On the women’s side, there is one name already standing out: Cat Ferguson. At just 19, Ferguson is part of a new generation of riders breaking through as British Cycling grapples with the gap left by Lizzie Deignan’s looming retirement and the likes of Katie Archibald’s focus on the track. Ferguson has been dominant in the junior ranks, and is a star in the making on the road, in cyclocross, and on the track.
The women’s road scene in Britain needs a consistent figure to rally behind, and Movistar’s Ferguson could be that rider. She’s won the Clasica Femenina Navarra this year, as an impressive 2nd overall at the Tour of Britain, as well as winning a stage, the young rider’s classification, and the points classification. Undoubtedly, Ferguson is one to get excited about.

ITV disappears

That’s the real question facing British road cycling: will anyone see this next era?
For years, the Tour de France was part of Britain’s sporting summer, and it was easy to watch, accessible to kids who didn’t have Eurosport or TNT. Ultimately, it created casual fans who tuned in every July, whilst it also brought in new riders. It built the audience that once filled Olympic velodromes and lined Yorkshire’s roads for the Tour in 2014.

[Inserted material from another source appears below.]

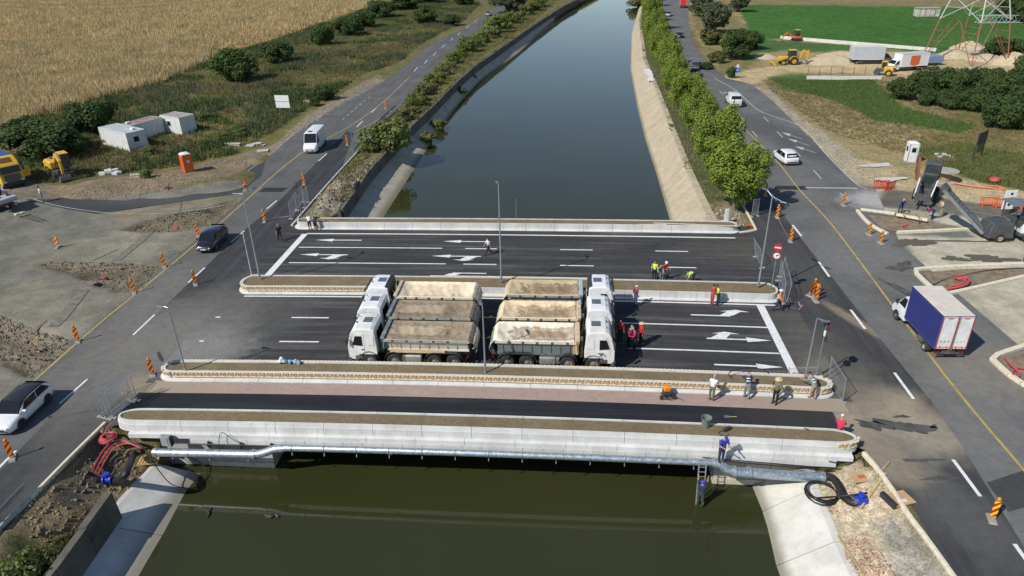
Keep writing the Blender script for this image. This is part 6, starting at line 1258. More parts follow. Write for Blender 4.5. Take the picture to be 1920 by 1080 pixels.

Now, live coverage costs nearly £34 a month, over £400 a year for cycling fans alone. That’s not a casual investment, that’s a genuine barrier.
And what happens when new stars rise with no one watching? Will sponsors still come? Will local clubs still grow? Will a kid see Onley or Ferguson in yellow and decide they want to be next?
The truth is, British road cycling isn’t in crisis, as the riders are very much here. Onley and Pidcock have the potential to pick up strong results, but they must come to terms with the fact that they ride in an era of a certain Slovenian star who may just be the greatest rider we have ever seen. Still, Pidcock and Onley could still win a grand tour, and Ferguson might be the rider to get most excited about.
But visibility is everything, as without it, greatness is just data. Just numbers in a results sheet.